Google's SLAs: Fine print gives false hope
For IT organizations inundated with complaints about why their applications and infrastructure can't be as simple, intuitive and secure as email from Yahoo, Microsoft and Google, some are pointing to Google's less-than-inspiring SLAs for hosted applications as evidence that a reprieve is in sight. Google's SLA terms do leave lots of wiggle room for the consumer giant such as:
- Promising penalties for downtime based on user error rates exceeding 5% but using server error rates as the adjudicating measure.
- Defining downtime as 10 minutes or more of contiguous interruption.
- Making credits contingent upon the customer's timely notification of service interruption.
What's more, Google has popularized the annoying software industry practice of keeping products in Beta perpetually.
Unfortunately these facts do not serve as evidence that IT can drop its guard and not worry about the ensuing consumerization onslaught. If anything, these terms and conditions are becoming the rule, not the exception. It is more likely that these realities point to an unstoppable scenario unfolding that conditions users to trade less stringent terms and conditions for simplicity, transparency, choice and scalability.
Action Item: Storage organizations must tip the scales and rebalance their service portfolios by benchmarking not only other organizations, but also leading consumer storage delivery models. The outcome must be flexible storage service models with simpler packaging, more competitive pricing, greater transparency of consumption and user choice.
Will storage services software be shrink-wrapped?
Will IT organizations be able to install the Amazon Simple Storage Service to run on their own infrastructure? Will Google File System come shrink-wrapped? In the topsy-turvy world of consumerization the answer is probably not.
The economic pressures on companies like Amazon, Microsoft and Google to provide the best possible services for billions of end-users and millions of small companies means that they are unlikely to slow down and produce a product for thousands of large companies who will be reluctant to allow the traditional revenue streams that fund and drive these technologies. The best that large IT departments (say government departments) might expect is that a software services provider will provide an exclusive data center and network.
Is it likely that some as yet unthought-of alliance between a Telco, NetApp, Symantec and CISCO could combine skills to produce and market such solutions to large customers? Maybe in the short term, but as the consumer-led companies add more functionality, security, and integration to their offerings, and the software economies of scale kick-in, it will be an unfair fight.
This factor-of-ten price difference between public and private storage services will lead to significant tensions between IT and operation departments over the next few years, similar to previous tensions produced by microprocessors in mainframe shops.

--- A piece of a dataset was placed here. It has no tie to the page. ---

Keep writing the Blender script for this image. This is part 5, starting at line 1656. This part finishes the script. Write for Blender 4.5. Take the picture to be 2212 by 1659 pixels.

Action item: CIOs should base organizational priorities on the reality that consumerization of storage is an unstoppable train. They should organize to embrace and qualify such services, and be proactive in showing where they are appropriate and where they are not. Strategies that just point out the inadequacies and missteps of consumer storage service providers will ensure that IT departments are seen as part of the problem.
Integrating storage services technologies into IT
Consumer Storage services for the right applications will be very appealing to department heads with tight budgets. A simple comparison of storage costs will probably show the ability to store five to ten times more data with the same budget. It is likely to be competitive even with an internal “bargain-basement” storage service with minimal controller function and high-density SATA disks.
IT will need to support users in evaluating the suitability of consumer storage services. The more that file-based data is shared among users, the wider the dispersion of users, the greater the number of devices accessing or creating the data (e.g., PCs, cell phones, in-store scanners) and the greater the autonomy of the user departments, the higher the likely value of using external storage services. Collaborative computing over long distances, email, email archiving and backup applications for users and small business are likely to be a great fit.
Equally, many applications will be unsuitable for storage services. The greater the write/read ratio, the locking rate and the number of I/O operations in a typical unit of computing (transaction, query), the lower the potential benefit. Block-based applications such as transactional database are very unlikely to fit.
Action item: IT should respond by encouraging pilot systems, analyzing the consumer storage services as they evolve, and qualifying them for usage. Critical parts of that qualification will be storage service function, performance, availability and disaster recovery. Some organizations will want to assess deletion and archiving policies, and methods of holding backup data and systems in escrow in case of events such as bankruptcy or seizure of assets. Care should be taken in excluding services because of lack of a feature; business managers will be better positioned to evaluate business importance.
Consumerization of IT is a style -- That's the substance
While most agree that consumerization of storage (and, in general, IT) is occurring and will have important consequences, disagreements regarding the rate, scope, and scale of the changes often are significant and vituperative. Usually, however, these arguments reveal biases regarding what a decision-maker wants to happen to IT and not clear insight into a likely consumerization path. For example, for those who want to see IT organizations lose influence, consumerization promises to substitute third-party, online services for internal IT systems and personnel. For those who want to see IT organizations persist – or even grow – consumerization will catalyze new demand for IT capabilities but ultimately fail to deliver, thereby generating a new expansion of IT budgets and influence within businesses. However, the most likely effect of consumerization is a steady, not cataclysmic, expansion of complex IT offerings from online service providers, coupled with a rapid increase in emphasis on infrastructure-as-a-service product capabilities from traditional and new hardware and software suppliers. Ultimately, then, the "consumerization of IT" is best thought of as a style of usage and service delivery that will include increased use of third-party services coupled with a significant role for evolved IT organizations, and not mainly as a prescription for a radically new IT market structure.
Action Item: No IT capability should be retired simply because the "consumerization of IT" someday may obsolete it. Prudent business leaders should seek the benefits of simpler IT in whatever form it may take – service or product, delivered externally or internally.